Death is proclaimed to all Israel so that all Israel might be saved and live. If one was not circumcised he was cut off from the people of God to live among the unbelievers. But we do not live because of our own death.  Our own death is the result of our sin.  We deserve our death, and it is something contrary to life, contrary to God’s original intention for us.  We are by nature Adam.  That is our name.  Dust, earth, to which we return because we sin.

But Christ is the second Adam.  He has not always been dust, but is by nature God.  He took on himself our dust, our flesh and blood, but he was not born mortal.  He was not born in original sin as we were.  He was born apart from the union of man and woman, miraculously of the Holy Spirit so that he was in all ways like us, yet without sin.

And yet he was circumcised for us, and thereby he marked himself as mortal.  He was marked for death to be the Seed of Abraham and fulfill the promises made to the fathers.

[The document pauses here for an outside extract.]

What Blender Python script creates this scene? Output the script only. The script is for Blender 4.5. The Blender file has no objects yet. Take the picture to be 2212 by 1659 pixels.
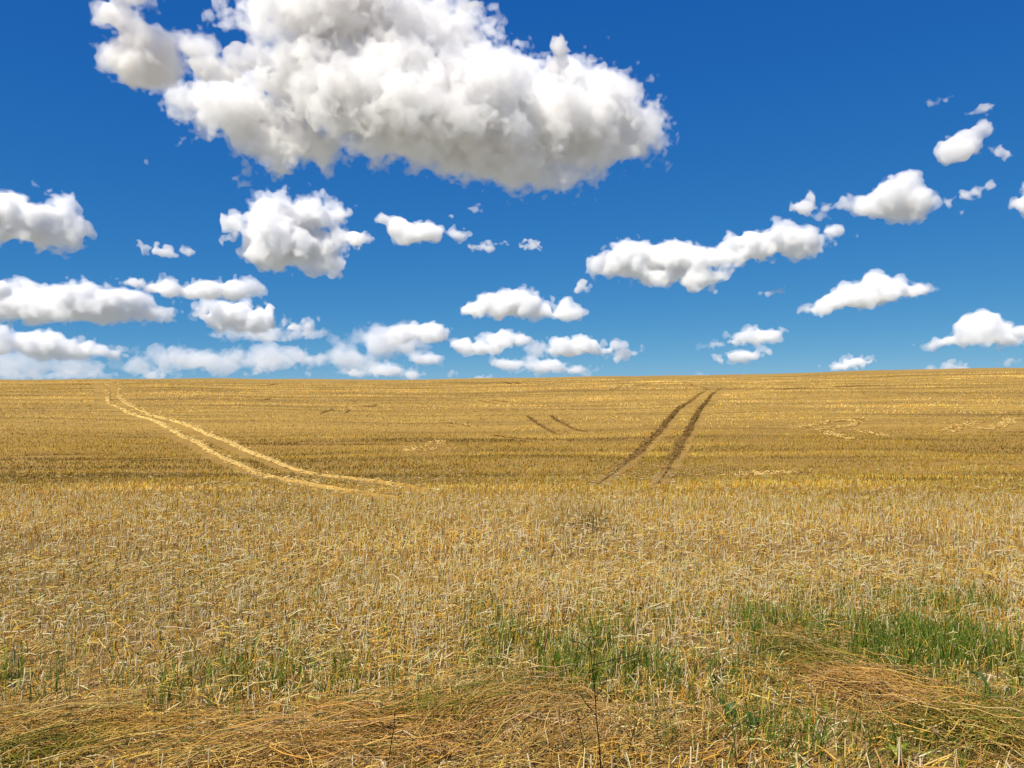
import bpy, math, random
import numpy as np
from mathutils import Matrix, Vector

sc = bpy.context.scene
COL = sc.collection
RNG = np.random.default_rng(7)

# ------------------------------------------------------------------ camera
FV = 1703.0                      # focal length in units of a 2212 px wide picture
CX, CY, HORIZON = 1106.0, 829.5, 875.0
PITCH = math.atan((HORIZON - CY) / FV)
EYE = 1.6
cam_d = bpy.data.cameras.new("camera")
cam_d.sensor_width = 36.0
cam_d.lens = 36.0 * FV / 2212.0
cam_d.clip_start = 0.05
cam_d.clip_end = 200000.0
cam = bpy.data.objects.new("camera", cam_d)
cam.location = (0, 0, EYE)
cam.rotation_euler = (math.pi / 2 + PITCH, 0, 0)
COL.objects.link(cam)
sc.camera = cam

# ------------------------------------------------------------------ sky, sun, exposure
SUN_EL, SUN_AZ = math.radians(52), math.radians(-144)     # azimuth from +Y, clockwise
world = bpy.data.worlds.new("World")
sc.world = world
world.use_nodes = True
wn, wl = world.node_tree.nodes, world.node_tree.links
wn.clear()
sky = wn.new("ShaderNodeTexSky")
sky.sky_type = 'NISHITA'
sky.sun_disc = False
sky.sun_elevation = SUN_EL
sky.sun_rotation = SUN_AZ
sky.altitude = 200
sky.air_density = 0.5
sky.dust_density = 0.0
sky.ozone_density = 8.0
STR = 0.085
bg = wn.new("ShaderNodeBackground")
bg.inputs["Strength"].default_value = STR
wo = wn.new("ShaderNodeOutputWorld")
sep = wn.new("ShaderNodeSeparateColor")
comb = wn.new("ShaderNodeCombineColor")
wl.new(sky.outputs[0], sep.inputs[0])
for i, (p, raw, want) in enumerate(((1.39, .036, .0099), (0.72, .075, .0935), (0.30, .182, .339))):
    # contrast of each channel as the phone's picture profile renders it
    d1 = wn.new("ShaderNodeMath"); d1.operation = 'POWER'; d1.inputs[1].default_value = p
    d2 = wn.new("ShaderNodeMath"); d2.operation = 'MULTIPLY'; d2.inputs[1].default_value = want / STR * (STR / raw) ** p
    wl.new(sep.outputs[i], d1.inputs[0]); wl.new(d1.outputs[0], d2.inputs[0]); wl.new(d2.outputs[0], comb.inputs[i])
wl.new(comb.outputs[0], bg.inputs[0])
wl.new(bg.outputs[0], wo.inputs[0])

sun_d = bpy.data.lights.new("sun", 'SUN')
sun_d.energy = 5.0
sun_d.angle = math.radians(0.5)
sun_d.color = (1.0, 0.92, 0.78)
sun = bpy.data.objects.new("sun", sun_d)
sdir = Vector((math.sin(SUN_AZ) * math.cos(SUN_EL), math.cos(SUN_AZ) * math.cos(SUN_EL), math.sin(SUN_EL)))
sun.rotation_euler = sdir.to_track_quat('Z', 'Y').to_euler()
sun.location = (-20, -20, 40)
COL.objects.link(sun)

sc.view_settings.view_transform = 'Standard'
sc.view_settings.look = 'None'
sc.view_settings.exposure = 0.33
sc.view_settings.gamma = 1.0

cy = sc.cycles
cy.max_bounces = 26
cy.diffuse_bounces = 4
cy.glossy_bounces = 2
cy.transmission_bounces = 4
cy.volume_bounces = 22
cy.transparent_max_bounces = 48
cy.use_denoising = True
cy.use_adaptive_sampling = False

# ------------------------------------------------------------------ helpers
def tag(o, label=None, cat=None, group=None, kind=None):
    if label: o["label"] = label
    if cat: o["category"] = cat
    if group: o["group"] = group
    if kind: o["kind"] = kind
    return o

def mesh_obj(name, V, quads=None, tris=None, mat=None, parent=None, smooth=False):
    me = bpy.data.meshes.new(name)
    V = np.asarray(V, np.float32)
    nq = 0 if quads is None else len(quads)
    nt = 0 if tris is None else len(tris)
    idx = []
    if nq: idx.append(np.asarray(quads, np.int32).ravel())
    if nt: idx.append(np.asarray(tris, np.int32).ravel())
    idx = np.concatenate(idx)
    me.vertices.add(len(V)); me.vertices.foreach_set("co", V.ravel())
    me.loops.add(len(idx)); me.loops.foreach_set("vertex_index", idx)
    me.polygons.add(nq + nt)
    st = np.concatenate([np.arange(nq) * 4, nq * 4 + np.arange(nt) * 3]).astype(np.int32)
    me.polygons.foreach_set("loop_start", st)
    me.update(calc_edges=True)
    if smooth: me.polygons.foreach_set("use_smooth", np.ones(nq + nt, bool))
    if mat: me.materials.append(mat)
    o = bpy.data.objects.new(name, me)
    COL.objects.link(o)
    if parent: o.parent = parent
    return o

def ray(px, py):
    """direction through picture point (2212-wide units)"""
    v = Vector(((px - CX) / FV, 1.0, (CY - py) / FV))
    c, s = math.cos(PITCH), math.sin(PITCH)
    return Vector((v.x, v.y * c - v.z * s, v.y * s + v.z * c))

# ------------------------------------------------------------------ terrain
PY = np.array([-60000, -60, -6, 0, 6, 12, 16, 20, 24, 31, 45, 60, 84, 110, 130, 160, 250, 500, 3000, 20000, 60000.])
PZ = np.array([-60, -0.3, 0, 0, 0, -.03, -.24, -.47, -.70, -.92, -.32, .9, 3.15, 4.95, 5.85, 6.3, 4.0, -12, -70, -70, -70.])
def _pchip(xs, ys):
    h = np.diff(xs); d = np.diff(ys) / h
    m = np.zeros(len(xs)); m[0], m[-1] = d[0], d[-1]
    for k in range(1, len(xs) - 1):
        if d[k - 1] * d[k] > 0:
            w1, w2 = 2 * h[k] + h[k - 1], h[k] + 2 * h[k - 1]
            m[k] = (w1 + w2) / (w1 / d[k - 1] + w2 / d[k])
    return m
PM = _pchip(PY, PZ)
def terrain(x, y):
    x = np.asarray(x, float); y = np.asarray(y, float)
    yc = np.clip(y, PY[0], PY[-1])
    k = np.clip(np.searchsorted(PY, yc) - 1, 0, len(PY) - 2)
    h = PY[k + 1] - PY[k]; t = (yc - PY[k]) / h
    z = ((1 + 2 * t) * (1 - t) ** 2 * PZ[k] + t * (1 - t) ** 2 * h * PM[k]
         + t * t * (3 - 2 * t) * PZ[k + 1] + t * t * (t - 1) * h * PM[k + 1])
    tilt = 0.0225 * 8 * np.logaddexp(0, np.clip(x, -500, 400) / 8)
    s = np.clip((y - 15) / 110, 0, 1) * np.clip(1.6 - y / 400, 0, 1)
    z = z + tilt * s
    w = np.clip((y - 14) / 20, 0, 1) * np.clip(3 - y / 100, 0, 1)
    z = z + w * (0.10 * np.sin(x * .11 + 1.3 * np.sin(y * .07)) + 0.05 * np.sin(x * .31 + y * .23) + 0.04 * np.sin(y * .62 + .6 * np.sin(x * .05)))
    n = np.clip(1 - y / 40, 0, 1)
    return z + n * (0.015 * np.sin(x * 1.7 + y * .9) + 0.012 * np.sin(y * 2.3 - x * .6))

def on_ground(px, py):
    """where the line of sight through a picture point (4096-wide units) meets the terrain"""
    r = ray(px * 0.54004, py * 0.54004)
    t = np.concatenate([np.arange(2, 30, .02), np.arange(30, 200, .1)])
    h = EYE + r.z * t - terrain(r.x * t, r.y * t)
    k = np.argmax(h < 0) if (h < 0).any() else np.argmin(np.abs(h))
    return r.x * t[k], r.y * t[k]

def side(n0, step, far, g):
    a = [0.0]
    while a[-1] < far:
        a.append(a[-1] + (step if len(a) < n0 else step * g ** (len(a) - n0)))
    return np.array(a)
gx = side(60, .25, 60000, 1.055); gx = np.concatenate([-gx[:0:-1], gx])
gy = np.concatenate([-side(20, .4, 60000, 1.12)[:0:-1], side(150, .22, 60000, 1.03)])
GX, GY = np.meshgrid(gx, gy, indexing='ij')
GV = np.stack([GX, GY, terrain(GX, GY)], -1).reshape(-1, 3)
ii = np.arange(len(gx) * len(gy)).reshape(len(gx), len(gy))
GQ = np.stack([ii[:-1, :-1], ii[1:, :-1], ii[1:, 1:], ii[:-1, 1:]], -1).reshape(-1, 4)

class NT:
    """a few words for building node trees"""
    def __init__(self, name):
        self.m = bpy.data.materials.new(name); self.m.use_nodes = True
        self.t = self.m.node_tree; self.p = self.t.nodes["Principled BSDF"]
        self.pos = self.t.nodes.new("ShaderNodeNewGeometry").outputs["Position"]
    def link(self, a, b): self.t.links.new(a, b)
    def noise(self, scale=(1, 1, 1), detail=4, rough=.6, dist=0.0):
        mp = self.t.nodes.new("ShaderNodeMapping"); mp.inputs["Scale"].default_value = scale
        n = self.t.nodes.new("ShaderNodeTexNoise"); n.inputs["Scale"].default_value = 1.0
        n.inputs["Detail"].default_value = detail; n.inputs["Roughness"].default_value = rough; n.inputs["Distortion"].default_value = dist
        self.link(self.pos, mp.inputs[0]); self.link(mp.outputs[0], n.inputs["Vector"])
        return n.outputs["Fac"]
    def ramp(self, fac, stops):
        r = self.t.nodes.new("ShaderNodeValToRGB")
        e = r.color_ramp.elements
        while len(e) < len(stops): e.new(.5)
        for q, (p, c) in zip(e, stops):
            q.position = p; q.color = (*c, 1) if len(c) == 3 else c
        self.link(fac, r.inputs[0]); return r.outputs[0]
    def mix(self, fac, a, b, mode='MIX'):
        n = self.t.nodes.new("ShaderNodeMix"); n.data_type = 'RGBA'; n.blend_type = mode
        for s, v in ((n.inputs[0], fac), (n.inputs[6], a), (n.inputs[7], b)):
            if isinstance(v, (int, float)): s.default_value = v
            elif isinstance(v, tuple): s.default_value = (*v, 1)
            else: self.link(v, s)
        return n.outputs[2]
    def maprange(self, v, a, b, c=0.0, d=1.0):
        n = self.t.nodes.new("ShaderNodeMapRange"); n.interpolation_type = 'SMOOTHSTEP'
        for k, x in enumerate((a, b, c, d)): n.inputs[k + 1].default_value = x
        self.link(v, n.inputs[0]); return n.outputs[0]
    def bump(self, h, strength, dist):
        b = self.t.nodes.new("ShaderNodeBump"); b.inputs["Strength"].default_value = strength; b.inputs["Distance"].default_value = dist
        self.link(h, b.inputs["Height"]); self.link(b.outputs[0], self.p.inputs["Normal"])

def ground_mat():
    t = NT("stubble_ground")
    sp = t.t.nodes.new("ShaderNodeSeparateXYZ"); t.link(t.pos, sp.inputs[0])
    y = sp.outputs[1]
    fine = t.noise((9, 9, 9), 5, .75)
    grain = t.noise((2.2, 1.6, 2), 6, .8)
    rows = t.noise((.035, .55, .3), 4, .65, .4)
    rows2 = t.noise((.022, .62, .1), 4, .7, .5)
    patch = t.noise((.045, .07, .05), 4, .55)
    straw = t.ramp(fine, [(.30, (.34, .19, .028)), (.52, (.48, .295, .046)), (.74, (.66, .45, .10))])
    bare = t.ramp(grain, [(.3, (.20, .11, .017)), (.6, (.38, .225, .033)), (.8, (.50, .32, .058))])
    f1 = t.ramp(rows, [(.38, (0, 0, 0)), (.62, (1, 1, 1))])
    c = t.mix(f1, bare, straw)
    g2 = t.ramp(grain, [(.36, (.62, .60, .55)), (.52, (1, 1, 1)), (.68, (1.0, 1.0, 1.0))])
    c = t.mix(.75, c, g2, 'MULTIPLY')
    r2 = t.ramp(rows2, [(.38, (.50, .46, .36)), (.47, (1, 1, 1)), (.62, (1, 1, 1)), (.70, (1.25, 1.25, 1.3))])
    c = t.mix(.85, c, r2, 'MULTIPLY')
    # patchy mix towards one brown across the hollow, ending on the far rise
    hollow = t.maprange(y, 8, 28); back = t.maprange(y, 40, 62, 1, 0)
    mm = t.t.nodes.new("ShaderNodeMath"); mm.operation = 'MULTIPLY'; t.link(hollow, mm.inputs[0]); t.link(back, mm.inputs[1])
    m2 = t.t.nodes.new("ShaderNodeMath"); m2.operation = 'MULTIPLY'; t.link(mm.outputs[0], m2.inputs[0])
    t.link(t.ramp(patch, [(.35, (.95, .95, .95)), (.65, (.45, .45, .45))]), m2.inputs[1])
    c = t.mix(m2.outputs[0], c, (.34, .19, .028))
    soil = t.ramp(fine, [(.3, (.11, .065, .018)), (.7, (.40, .255, .07))])
    c = t.mix(t.maprange(y, 7, 14), soil, c)
    c = t.mix(t.maprange(y, 600, 3000), c, (.24, .25, .22))
    t.link(c, t.p.inputs["Base Color"])
    t.p.inputs["Roughness"].default_value = .9
    t.bump(grain, .8, .2)
    return t.m
ground = mesh_obj("ground", GV, quads=GQ, mat=ground_mat(), smooth=True)
tag(ground, kind="structure")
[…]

He was marked in his own flesh for Abraham to whom the promise was first given.  He was marked in his flesh for Isaac, and for all the children of Israel.  He was marked in his flesh for those who were under Moses’ Law, but couldn’t do what Moses commanded them.  He was marked to bring them into the real and true Promised Land as the real and true Joshua.  In fact, none of those who were born during the forty years in the wilderness had been circumcised.  Joshua, who was circumcised, led them across the Jordan into the Promised Land, where they were circumcised.

So Jesus, whose name means Joshua, the Lord saves, is circumcised for us, fulfills the Law for us in his death, and leads us through the Jordan, which is a type of our baptism into his own death, where he leads us from the Law that held our conscience in bondage into the Gospel where we have the forgiveness of sins through the merits and mediation of the Lord who saves.

The Lord who saves is flesh and blood like us.  He is born under the Law to fulfill what the Law requires us to do, and to suffer what the Law condemns us for doing and not doing.  The Lord could not save unless he had flesh and blood like ours, because he took on our flesh and blood to take our place under the Law.  His obedience to the Law in our place all the way to the cross is our righteousness.  We receive this righteousness when we believe the Gospel about Christ Jesus.  It makes us new creatures.  It makes us born again and gives us new hearts and new names, just as the promise of Christ gave Abram the name of Abraham.

And just as circumcision made Christians out of Isaac and Jacob, and assured them of the coming Seed, the Savior of all nations, so today our baptism into Christ also now saves us, not by the removal of the filth of the flesh, but as the new covenant of a good conscience toward God.  If circumcision was a seal of the righteousness Abraham through faith in the Christ to come, how much more is baptism now a seal for us of the righteousness we have through faith in the Son of God who now permanently wears our flesh and blood, not to put it off, but clothe it in dignity, honor and glory?

A rose by any other name would not smell as sweet.  A Rose by the name of Jesus says that the Lord saves his people from their sins.  The name Jesus means that all those who believe in Him are saved from the death that the Law threatens them with.    Christ’s circumcision and naming means that He is faithful to his promises, that God is now your brother; that the Law-giver was made under the Law; that the sinless bore our sin, that He who created life and died that we might live.  And so, as the fulfiller of the Law, the Lord saves; Jesus saves you, as his baptism tells his people every day, from sin, death, and the power of the devil, as the words and promises of God declare.  Amen.